Even if that turns out to be the case, it still represents a huge political risk for Labour. Despite the party's rhetoric, there is no easy distinction between the "fat cats" who are cutting first-home buyers out of the market and the "honest battlers" who are doing the same thing on a smaller scale as they save for their retirement.

However, the arguments from Labour's opponents need to be taken with a grain of salt too. The Property Investors' Federation estimates that the move would increase the cost of providing the average home from $6184 a year to $10,293, a rise of $79 a week. The Property Institute and National's campaign chairman, Steven Joyce, claim this could lead to higher rents and fewer rental properties. That might happen in the short runbut with a five-year lead time, the market could adjust.

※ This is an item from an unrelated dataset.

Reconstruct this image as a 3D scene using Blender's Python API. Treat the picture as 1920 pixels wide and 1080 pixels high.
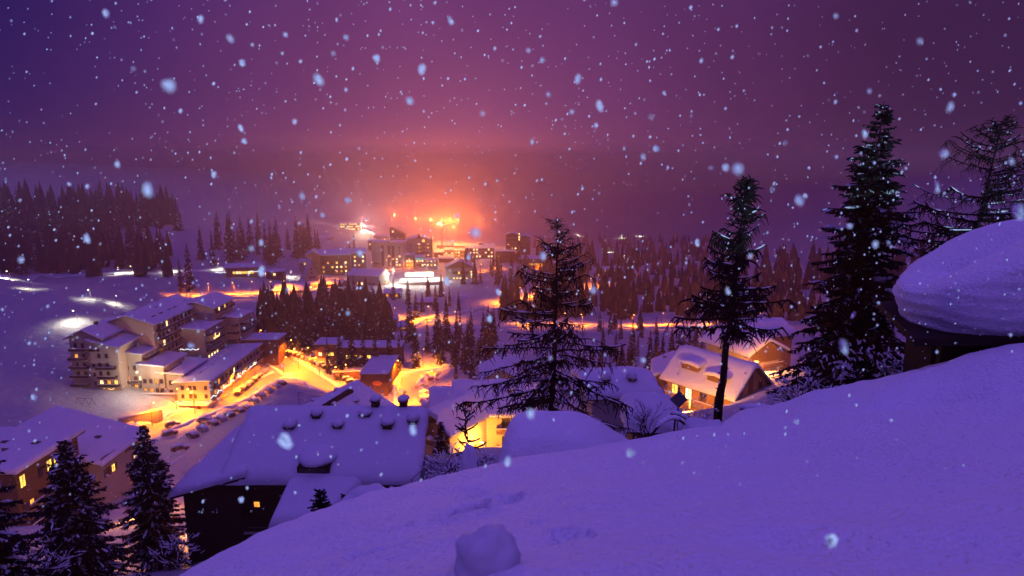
import bpy, math, random
import numpy as np
from mathutils import Vector, Matrix, noise as mnoise
for o in list(bpy.data.objects): bpy.data.objects.remove(o)
sc = bpy.context.scene
COL = sc.collection
R = math.radians
rnd = random.Random(7)

# ------------------------------------------------------------------ camera
F = 1280.0; TH = R(10.6); CZ = 100.0            # focal length in photo pixels, pitch, eye height
cam = bpy.data.cameras.new('camera'); camo = bpy.data.objects.new('camera', cam); COL.objects.link(camo)
camo.location = (0, 0, CZ); camo.rotation_euler = (R(90) - TH, 0, 0)
cam.sensor_width = 36; cam.lens = 24; cam.clip_start = 0.05; cam.clip_end = 9000
cam.dof.use_dof = True; cam.dof.focus_distance = 60; cam.dof.aperture_fstop = 2.2
sc.camera = camo

# ------------------------------------------------------------------ night sky
SUN_EL, SUN_AZ = 4.5, 165.0                      # added flake light, low behind the viewer's slope
w = bpy.data.worlds.new('World'); sc.world = w; w.use_nodes = True
nt = w.node_tree; nt.nodes.clear()
def N(t, **k):
    n = nt.nodes.new(t)
    for a, b in k.items(): setattr(n, a, b)
    return n
L = nt.links.new
def val(n, i, v):
    if hasattr(v, 'is_output'): L(v, n.inputs[i])
    else: n.inputs[i].default_value = v
def M_(op, a, b=0.0, c=None):
    n = N('ShaderNodeMath', operation=op); val(n, 0, a); val(n, 1, b)
    if c is not None: val(n, 2, c)
    return n.outputs[0]
def MR(v, a, b, c=0.0, d=1.0, smooth=True):
    n = N('ShaderNodeMapRange'); n.interpolation_type = 'SMOOTHSTEP' if smooth else 'LINEAR'
    val(n, 0, v); val(n, 1, a); val(n, 2, b); val(n, 3, c); val(n, 4, d); return n.outputs[0]
def MIX(f, a, b):
    n = N('ShaderNodeMix', data_type='RGBA'); val(n, 0, f)
    for i, v in ((6, a), (7, b)):
        if isinstance(v, tuple): n.inputs[i].default_value = (*v, 1)
        else: L(v, n.inputs[i])
    return n.outputs[2]
def ADDC(a, fac, colr):
    n = N('ShaderNodeMix', data_type='RGBA', blend_type='ADD'); val(n, 0, fac); n.clamp_factor = False
    L(a, n.inputs[6]); n.inputs[7].default_value = (*colr, 1); return n.outputs[2]
tc = N('ShaderNodeTexCoord'); sep = N('ShaderNodeSeparateXYZ'); L(tc.outputs['Generated'], sep.inputs[0])
dx, dy, dz = sep.outputs
gd = Vector((-0.095, 1.0, -0.075)).normalized()  # where the town lies under the cloud
vm = N('ShaderNodeVectorMath', operation='DOT_PRODUCT'); L(tc.outputs['Generated'], vm.inputs[0]); vm.inputs[1].default_value = gd
ang = M_('ARCCOSINE', vm.outputs['Value'])       # angle from the town, radians
low = MIX(MR(dx, -0.60, -0.10), (0.007, 0.006, 0.098), (0.064, 0.018, 0.122))
low = MIX(MR(dx, 0.05, 0.50), low, (0.036, 0.011, 0.056))
c1 = MIX(MR(dz, 0.16, 0.85), low, (0.215, 0.112, 0.82))
g1 = M_('EXPONENT', M_('MULTIPLY', M_('MULTIPLY', ang, ang), -52.0))
g2 = M_('EXPONENT', M_('MULTIPLY', M_('MULTIPLY', ang, ang), -8.0))
c2 = ADDC(c1, g2, (0.185, 0.044, 0.078))
c2 = ADDC(c2, g1, (0.31, 0.068, 0.026))
nz = N('ShaderNodeTexNoise'); L(tc.outputs['Generated'], nz.inputs['Vector']); nz.inputs['Scale'].default_value = 2.2; nz.inputs['Detail'].default_value = 3
mul = N('ShaderNodeMix', data_type='RGBA', blend_type='MULTIPLY'); mul.inputs[0].default_value = 1
L(c2, mul.inputs[6]); cg = N('ShaderNodeCombineColor'); 
for i in range(3): L(MR(nz.outputs['Fac'], 0.3, 0.7, 0.88, 1.12), cg.inputs[i])
L(cg.outputs[0], mul.inputs[7])
sky = N('ShaderNodeTexSky'); sky.sky_type = 'NISHITA'; sky.sun_disc = False
sky.sun_elevation = R(-7); sky.sun_rotation = R(SUN_AZ)
bg = N('ShaderNodeBackground'); L(mul.outputs[2], bg.inputs[0]); bg.inputs[1].default_value = 1.0
bg2 = N('ShaderNodeBackground'); L(sky.outputs[0], bg2.inputs[0]); bg2.inputs[1].default_value = 0.1
ad = N('ShaderNodeAddShader'); L(bg.outputs[0], ad.inputs[0]); L(bg2.outputs[0], ad.inputs[1])
wo = N('ShaderNodeOutputWorld'); L(ad.outputs[0], wo.inputs[0])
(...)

If some landlords decided to quit, their properties would become available to other buyers, either as new landlords with lower expectations of capital gain or as grateful owner-occupiers.

Either way, the shake-up should take some heat out of property prices and provide a more sensible financial platform for the rental market. It falls short of a comprehensive capital gains tax, which Labour bravely took into the last election, but that is understandable.

Little has decided, probably correctly, that ending this tax break will be hard enough to sell as it is.